On the other hand, one should perhaps not go too far in pontificating about the “intentions of the framers” in the case of the Iraqi constitution in 2005, since it was adopted in such a hurried atmosphere and is so full of glaring contradictions that the assumption of any coherent “intention” behind the document is sometimes quite difficult to maintain. And in practice, since 2005, Iraqi judges have frequently made the case that strictly speaking no presidential decree is needed to implement a death sentence.  This issue became acute back at the time of the sentencing of Saddam Hussein in 2006 since President Jalal Talabani is an avowed opponent of the death penalty. In that and other cases, however, the deputies of the president signed presidential decrees, thereby completing the procedure specified in the constitution.

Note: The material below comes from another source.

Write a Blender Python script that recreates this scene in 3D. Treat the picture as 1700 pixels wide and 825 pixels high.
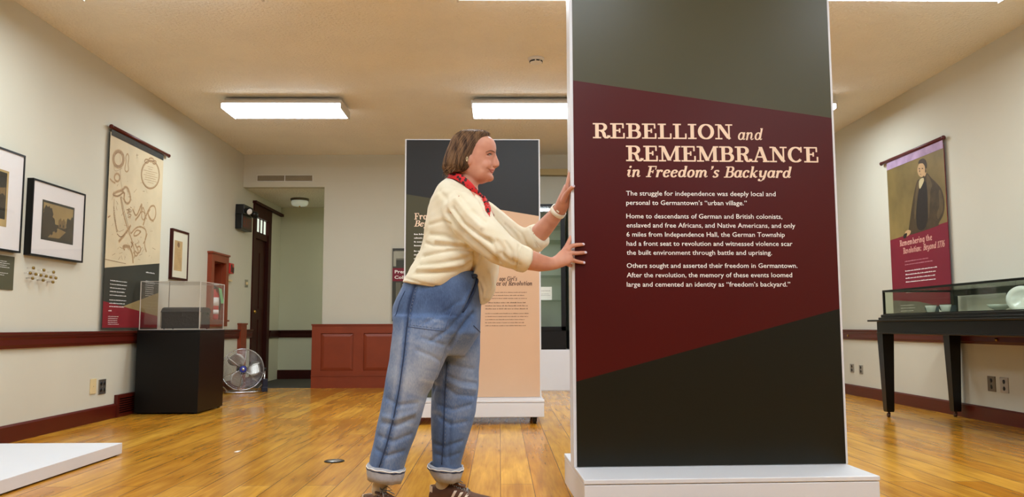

The current problem relates to cases where President Jalal Talabani seems to go beyond his opposition to the death sentence in principle and instead is attempting to furnish the institution of the presidency with real appellate powers. This came on the agenda in a serious way in autumn 2010 when the death sentence against Tariq Aziz was passed. Talabani’s reference to the Christianity of Aziz as a basis for attempting to pardon him inevitably came across as somewhat odd, but the more important point that emerged from that as well as the more recent case of Sultan Hashim is the apparent willingness of Talabani to block the presidency as a whole from issuing execution orders in selected cases. This impression has only got strengthened by the case of Sultan Hashim, since it was widely believed that the selection of Khudayr al-Khuzaie (a Daawa hardliner) as third deputy president was in part based on a desire by Shiite Islamists to have a presidential deputy that would be prepared to sign execution orders for members of the previous regime in cases where the president himself or Tareq al-Hashemi (his only other remaining deputy after the resignation of Adel Abd al-Mahdi in late May) might be reluctant to do so.

Politically, this is an interesting issue too. It comes amidst a growing number of instances where Kurds and the secular Iraqiyya have found common ground, pitting them against the Shiite Islamists in the National Alliance. A case in point are the recent protests against Iranian incursions into the Kurdish areas, to which the Kurds have reacted vociferously, but with the Shiite Islamist response slow and seemingly ambivalent. Of course, given the largely secular orientation of many Kurdish leaders, there have been instances of such confluences of interests with Iraqiyya in the past that nonetheless ended up with frustration in the final instance, as seen most pointedly in the case of the Kurdish embrace of a second premiership for Nuri al-Maliki in the autumn of 2010.

This time, the death-sentence dispute comes at a time when Iraqiyya is wavering between deeper integration in the second Maliki government and calls for early elections. It is only the Kurds that can make the final push against Maliki, and in making that choice the discussion about death penalties is only one piece in a much bigger puzzle for the Kurds.